Walking the Way of the Spirits

At the north of New Zealand, where the land narrows to a jagged outcrop lashed on each side by waves, an ancient pohutukawa tree clings to the cliff. In 800 years this tree has never flowered. This is the Leaping Place of the Spirits.

The Maori say that the spirits of the dead travel along Te Ara Wairua, the path of the spirits, which winds its way up the coasts of New Zealand until it reaches this tree. The spirits climb down the roots of the tree to Maurianuku, the entrance to the underworld.

They lower themselves into the sea and make their way back home to their spiritual homeland Hawaiki.

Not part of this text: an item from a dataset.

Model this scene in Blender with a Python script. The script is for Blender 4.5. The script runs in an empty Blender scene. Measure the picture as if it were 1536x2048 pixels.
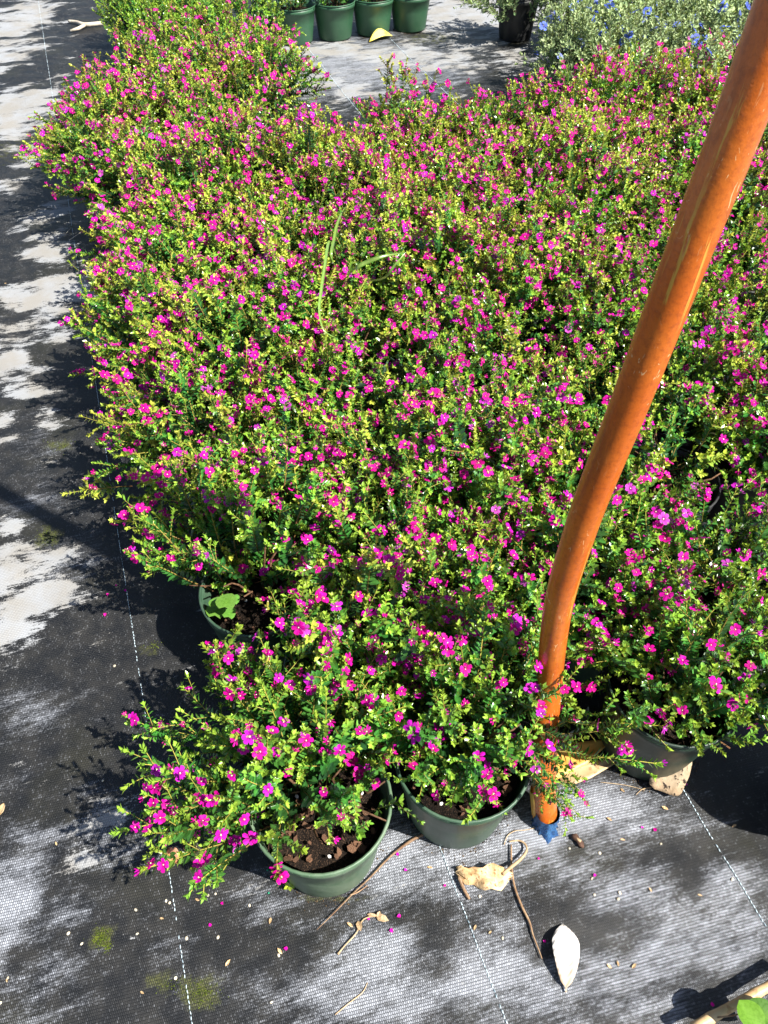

We walk in their footsteps from Spirits Bay on the east coast.

Spirits Bay is guarded by the loneliest and loveliest graves,

decorated with koru and kete.

We reach the northern most point of New Zealand, Te Rerenga Wairua, Cape Reinga. Here is the Meeting Point – the Pacific Ocean swirls in from the east to meet the angry Tasman Sea crashing in from the west. The Maori say this point is where the male sea meets the female sea and the whirlpools symbolize the creation of life.

The West coast stretches away towards Cape Maria Van Diemen, an empty land of waves which have claimed many lives. Sand dunes and beaches stretch, limitless.

Today the Cape is benign.

The sun lowers. Along Twilight beach,

Life and death, the carcass of a whale and a blue penguin watches with a baleful eye.

Our path ends next morning at the northern point of 90 Mile Beach. Here is the hill where the spirits look back to farewell their people.

The Maori say that on a misty day, if you hold your breath, you can hear Te Reo Irirangi, a strange high singing, just on the edge of silence, as the spirits pass. Sometimes the spirits are chattering and laughing too.


We turn back towards the land of the known.